Winter lockdown nature notes

7 January 2021 | 0 comments

January 2021, and we face another few months of staying at home. I will be out walking every day in the hills around Bath, and to add some focus, learning and extra interest to the walks, I‘m sharing here a few nature notes from each day. I hope you enjoy them, a week at a time.

Jan 1st. Minus 3C with ice underfoot. In mid winter I see lots of ivy here, winding prolifically up the trunks of the bare trees. Ever wondered why the leaf shapes vary? The leaves with the defined 3 points are actually the younger leaves, the rounder heart shaped leaves are those of a more mature plant…so you‘ll often see them higher up. Amazing how it clings on so very fiercely, even when dried out and dead. These plants are clever and determined: first the tendrils change shape to wind into and around the cracks and crevices, then they send out new shoots into the cracks and secrete a sticky substance. But there‘s more: then they grow a little hook at the tip of the tendrils inside the cracks, and then they dry out and shrink into a spiral shape to hang on even tighter.

Jan 2nd. Still minus, down by the river. Sleet. We passed yew trees growing by the railway bridge, a prompt for good yew tree facts: The oldest trees in the UK by far, some at 2,000 to 3,000 years old. The Magna Carta was signed under a yew tree. Often found in churchyards, possibly because people thought the trees would purify and protect the dead, the trees were sacred in pagan times,  but on a more practical note, maybe to stop commoners allowing their animals to graze on the land, as the tree is poisonous.

Snowberry by the railway line

Jan 3rd Warmer today, up to Brown’s Folly Nature reserve. We noticed all the beautiful snow berries. These lovelies, also known as waxberries, ghost berries or ice apples, are actually poisonous to us, but the birds quite like them. They aren’t  native, they were brought over from the USA as an ornamental bush (Thomas Jefferson described them as ‘A very handsome little shrub….’ ) and have long since escaped into the wild.
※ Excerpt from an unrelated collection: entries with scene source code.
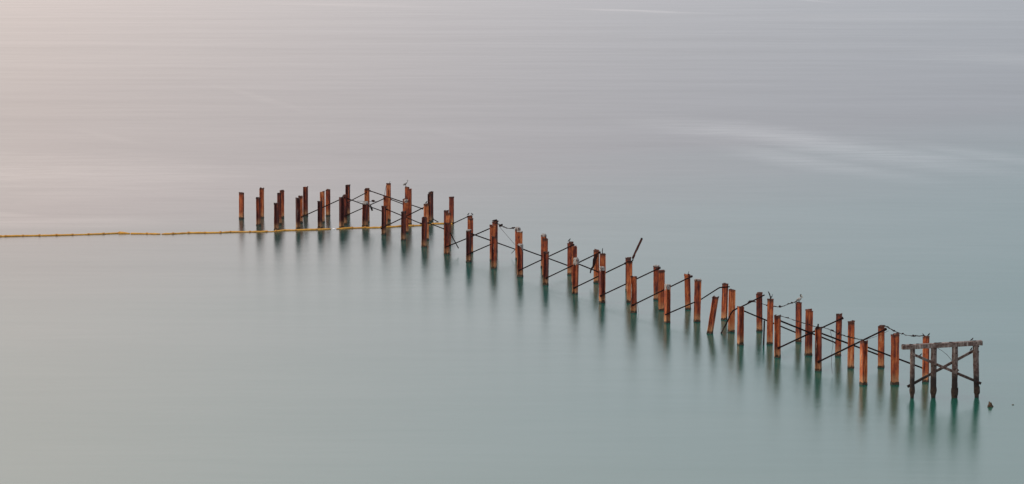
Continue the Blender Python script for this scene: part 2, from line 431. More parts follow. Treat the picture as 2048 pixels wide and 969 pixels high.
class NT:
    """small node-building helper"""
    def __init__(self, nt):
        self.nt, self.n, self.l = nt, nt.nodes, nt.links

    def put(self, sock, v):
        if isinstance(v, bpy.types.NodeSocket):
            self.l.new(v, sock)
        else:
            sock.default_value = v

    def coord(self, kind='Object'):
        return self.n.new('ShaderNodeTexCoord').outputs[kind]

    def mapping(self, v, loc=(0, 0, 0), rot=(0, 0, 0), sc=(1, 1, 1)):
        m = self.n.new('ShaderNodeMapping')
        self.put(m.inputs['Vector'], v)
        self.put(m.inputs['Location'], loc)
        self.put(m.inputs['Rotation'], rot)
        self.put(m.inputs['Scale'], sc)
        return m.outputs[0]

    def noise(self, v, scale=1.0, detail=3.0, rough=0.55, w=None):
        t = self.n.new('ShaderNodeTexNoise')
        if w is not None:
            t.noise_dimensions = '4D'
            self.put(t.inputs['W'], w)
        self.put(t.inputs['Vector'], v)
        t.inputs['Scale'].default_value = scale
        t.inputs['Detail'].default_value = detail
        t.inputs['Roughness'].default_value = rough
        return t.outputs[0]

    def math(self, op, a, b=0.0, c=None, clamp=False):
        m = self.n.new('ShaderNodeMath')
        m.operation = op
        m.use_clamp = clamp
        self.put(m.inputs[0], a)
        self.put(m.inputs[1], b)
        if c is not None:
            self.put(m.inputs[2], c)
        return m.outputs[0]

    def rng(self, v, a, b, c=0.0, d=1.0, smooth=False):
        m = self.n.new('ShaderNodeMapRange')
        if smooth:
            m.interpolation_type = 'SMOOTHSTEP'
        self.put(m.inputs['Value'], v)
        for nme, x in (('From Min', a), ('From Max', b), ('To Min', c), ('To Max', d)):
            m.inputs[nme].default_value = x
        return m.outputs[0]

    def mix(self, f, a, b):
        m = self.n.new('ShaderNodeMix')
        m.data_type = 'RGBA'
        self.put(m.inputs['Factor'], f)
        self.put(m.inputs['A'], a if not isinstance(a, tuple) else a + (1,))
        self.put(m.inputs['B'], b if not isinstance(b, tuple) else b + (1,))
        return m.outputs['Result']

    def ramp(self, f, stops):
        r = self.n.new('ShaderNodeValToRGB')
        e = r.color_ramp.elements
        e[0].position, e[0].color = stops[0][0], stops[0][1] + (1,)
        e[1].position, e[1].color = stops[-1][0], stops[-1][1] + (1,)
        for p, c in stops[1:-1]:
            x = e.new(p)
            x.color = c + (1,)
        self.put(r.inputs[0], f)
        return r.outputs[0]

    def sep(self, v):
        s = self.n.new('ShaderNodeSeparateXYZ')
        self.put(s.inputs[0], v)
        return s.outputs

    def attr(self, name):
        a = self.n.new('ShaderNodeAttribute')
        a.attribute_type = 'OBJECT'
        a.attribute_name = name
        return a.outputs['Fac']

    def rand(self):
        return self.n.new('ShaderNodeObjectInfo').outputs['Random']

    def bump(self, h, strength, dist):
        b = self.n.new('ShaderNodeBump')
        b.inputs['Strength'].default_value = strength
        b.inputs['Distance'].default_value = dist
        self.put(b.inputs['Height'], h)
        return b.outputs[0]


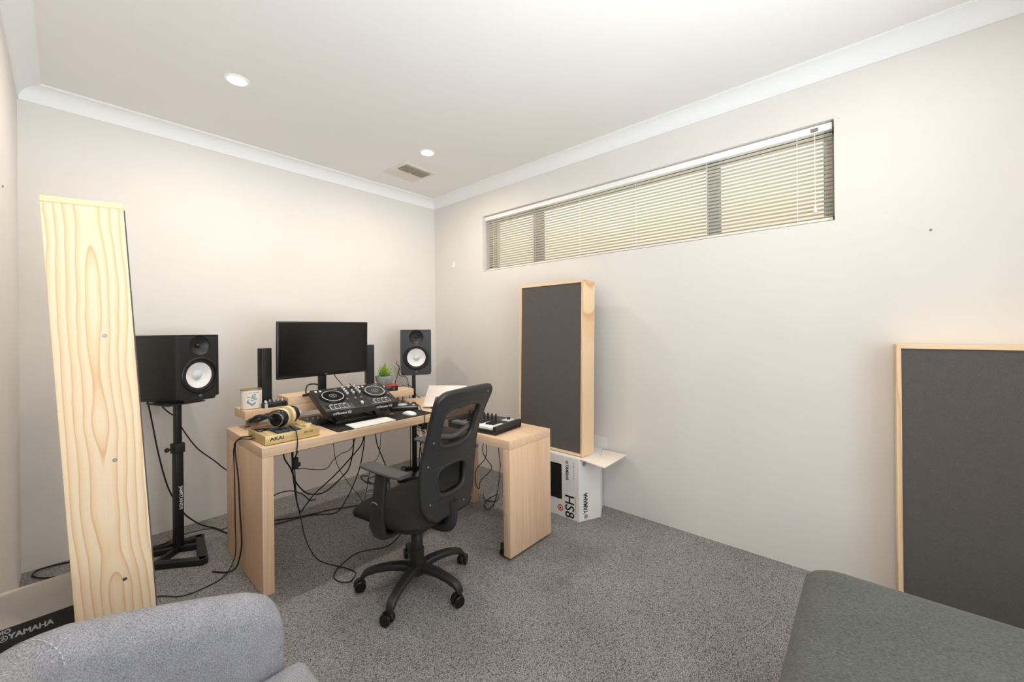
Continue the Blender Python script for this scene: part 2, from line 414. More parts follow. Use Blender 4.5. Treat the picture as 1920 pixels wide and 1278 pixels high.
# ------------------------------------------------------------------ ceiling and wall fittings
def downlight(x, y, label, k=1.0):
    t = thing('downlight', label, 'ceiling light', (x, y, ZC), 0, 'round ceiling downlights')
    MB().lathe([(.046, -.004), (.058, -.003), (.060, 0), (.046, 0)], 32, cap=False).build('trim_ring', M['white_plastic'], t)
    MB().lathe([(0, -.0035), (.0465, -.0035), (.0465, -.001), (0, -.001)], 32).build('diffuser', M['lamp'], t)
    l = area_light('downlight_glow', (x, y, ZC - .008), (0, 0, 0), .09, .09, LAMP * k, (1, .90, .78), 'DISK', R(170))
    return t
downlight(-2.045, -.922, 'lit round downlight above the tall pine board, further from the corner')
downlight(-.786, -.945, 'lit round downlight beside the ceiling vent, near the corner')
downlight(-2.045, -3.62, 'round downlight behind the camera on the left', .8)
downlight(-.786, -3.62, 'round downlight behind the camera on the right', .45)
t = thing('ceiling_vent', 'square white four-way ceiling air vent near the corner', 'vent', (-.655, -.51, ZC), R(4))
h = .165
MB().box(-h, h, -h, h, -.006, 0, .002).build('frame', M['vent'], t)
for ix, iy, m in ((-1, -1, 'vent_dark'), (1, -1, 'vent_dark'), (-1, 1, 'vent'), (1, 1, 'vent')):
    b = MB(); cx, cy = ix * .069, iy * .069
    for k in range(9):
        o = -.056 + k * .014
        if iy < 0: b.box(cx - .06, cx + .06, cy + o - .0015, cy + o + .0015, -.016, -.006, mx=None)
        else: b.box(cx + o - .0015, cx + o + .0015, cy - .06, cy + .06, -.010, -.006)
    b.box(cx - .063, cx + .063, cy - .063, cy + .063, -.0075, -.006)
    b.build('louvre', M[m], t, smooth=False)
t = thing('wall_hook', 'small white adhesive hook left of the high window', 'hook', (0, -.318, 2.0))
MB().box(-.004, 0, -.012, .012, -.03, .03, .002).build('backplate', M['white_plastic'], t)
MB().tube(smooth_path([(-.004, 0, -.005), (-.016, 0, -.02), (-.03, 0, -.022), (-.036, 0, -.008)]), .004).build('prong', M['white_plastic'], t)
def plug(name, label, loc, nx, m):
    t = thing(name, label, 'wall plug', loc, 0, 'wall plugs')
    q = Matrix.Rotation(R(-90 * nx), 4, 'Y')
    MB().lathe([(0, .004), (.004, .004), (.0055, 0)], 12, q).build('plug_head', m, t); return t
plug('screw_plug', 'pale plastic wall plug at upper right corner of the window', (0, -3.411, 2.413), 1, M['ceramic'])
plug('screw_plug', 'small grey wall plug to the right of the window', (0, -3.735, 1.773), 1, M['btn_grey'])
plug('screw_plug', 'small dark wall plug on the left wall', (XL, -.833, 1.944), -1, M['btn_grey'])

# ------------------------------------------------------------------ venetian blind
t = thing('venetian_blind', 'long white horizontal slat blind hanging in the high window', 'blind', (.045, (WY0 + WY1) / 2, WZ1))
hl = (WY1 - WY0) / 2 - .008
MB().box(-.022, .022, -hl, hl, -.042, -.004, .003).build('head_rail', M['white_plastic'], t)
MB().box(-.012, .012, -hl, hl, -.522, -.508, .002).build('bottom_rail', M['slat'], t)
b = MB(); n = 21
for k in range(n):
    z = -.062 - k * (.440 / (n - 1)); tilt = R(-12)
    pr = []
    for q in range(5):
        u = -.0125 + .025 * q / 4; pr.append((u, .0015 * (1 - (u / .0125) ** 2) + u * math.tan(tilt)))
    prof = [(u, v + .0004) for u, v in pr] + [(u, v - .0004) for u, v in reversed(pr)]
    b.ring_sweep([[(u, -hl, z + v) for u, v in prof], [(u, hl, z + v) for u, v in prof]])
b.build('slats', M['slat'], t, ang=60)
cy0 = (WY0 + WY1) / 2
for y in (-.863, -1.35, -1.815, -2.285, -2.756, -3.226):
    b = MB()
    for x in (-.0135, .0135): b.tube([(x, y - cy0, -.045), (x, y - cy0, -.51)], .0012, 6)
    b.build('ladder_cord', M['white_plastic'], t)
MB().tube([(-.026, -3.350 - cy0, -.05), (-.026, -3.350 - cy0, -.50)], .004, 8).build('tilt_wand', M['glass'], t)
b = MB().tube([(-.026, -3.306 - cy0, -.04), (-.026, -3.306 - cy0, -.44)], .0013, 6)
b.build('pull_cord', M['white_plastic'], t)
MB().lathe([(0, .02), (.004, .018), (.009, -.018), (0, -.02)], 12, Matrix.Translation((-.026, -3.306 - cy0, -.455))).build('cord_tassel', M['white_plastic'], t)
MB().box(-.028, -.02, -3.322 - cy0, -3.290 - cy0, -.036, -.018, .001).build('cord_lock', M['btn_grey'], t)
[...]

Jan 4th Along the canal today, looking at the banks lined with bulrushes. With their magnificent sausage seedheads, these give such a lovely shape to the canal side, and the swans and ducks love the habitat. What most people (and I) call the bulrush is actually a Reedmace, and not part of the family of rushes at all – it‘s a sedge. And of course it is, as the rhyme goes‚ ‘sedges have edges, rushes are round, and grasses are hollow right down to the ground’. True bulrushes have a much more  droopy and feathery seed head.

Jan 5th, UK goes into a tighter lockdown, schools are closed. We cycled along the canal in glorious sunshine and admired the cute little moorhens. But did I know the difference between a moorhen and the similar coot? The moorhen has a red bill with a yellow tip, and it‘s olive black back is separated from it‘s blue-black body by a white line. (The coot has a white bill and is entirely black). The moorhen  builds a messy nest which it defends fiercely. Apparently the mating rituals are interesting to watch, so I‘ll be looking out for that in the early spring.

Jan 6th. A robin hopped on to the canal path as we cycled to Bradford upon Avon. It’s all puffed up to keep warm. Alone, as usual, because robins are so very territorial. Exceptionally good a social distancing!

Jan 7th Week one of winter lockdown done. I try not to wish the time away, there are always tons of fascinating things to see out there in nature, but it’s hard. Today’s frosty and sunny walk on Bathampton Down was stunning. This bird of prey glimpsed through the misty sunshine was a treat but I couldn’t manage to identify it.